M&S bins off best before dates for fruit and vegetables in bid to cut food waste
Marks & Spencer (M&S) is set to remove best before dates from more than 300 of its fresh fruit and vegetable lines, in a move it believes will reduce food waste in customers’ homes.
The change will come into effect this week, covering 85% of M&S’s fresh produce lines and set to be implemented in all stores.
While ‘use by’ dates are applied to foods as a ‘deadline’, when a food presents a high food poisoning risk after a certain amount of time, ‘best before’ dates are guidelines for when to eat foods. Research from WRAP has repeatedly shown high levels of consumer confusion around these terms, which are commonly conflated or mixed up.
By removing best before dates, M&S hopes to discourage customers from throwing away produce which is still good to eat. WRAP estimates that 9.5 million tonnes of food was wasted in the UK in 2018, with 70% wasted in homes.
To ensure that store staff are still able to check the lifetime of the products and discount and remove products from shelves accordingly, a new code will be added to packaging, which can be scanned by M&S employees but not by customers. Trials of this approach were first implemented by M&S in 2019 and extended earlier this year, with successful outcomes.
Other steps being taken by the retailer to curb food waste include creating frozen garlic bread from unsold bakery products, providing free recipe suggestions to customers to encourage them to use up food leftovers, and partnering with food sharing app Neighbourly to redistribute unsold produce.
“The other side of the challenge is making sure anything edible we don’t sell reaches those who need it most,” said Clappen. “By partnering with Neighbourly since 2015 we’ve ensured over 44 million meals are redistributed to local communities. Our promise as we aim for our target of halving food waste is to keep searching for solutions while we maintain the standards and value our customers expect.”
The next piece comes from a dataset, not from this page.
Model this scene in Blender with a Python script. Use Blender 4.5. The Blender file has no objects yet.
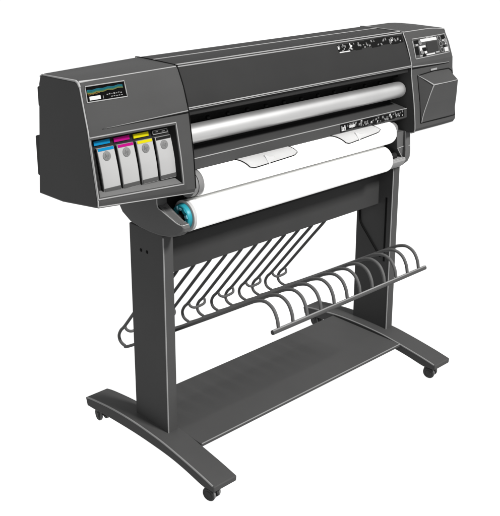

Catherine David, director of collaboration and change at WRAP, welcomed M&S’s decision to ditch ‘best before’ dates from much of its fresh produce, which she said would help to reduce food waste as well as tackle the climate crisis.
“Removing dates on fresh fruit and veg can save the equivalent of seven million shopping baskets of food being binned in our homes,” said David. “We urge more supermarkets to get ahead on food waste by axing date labels from fresh produce, allowing people to use their own judgement.”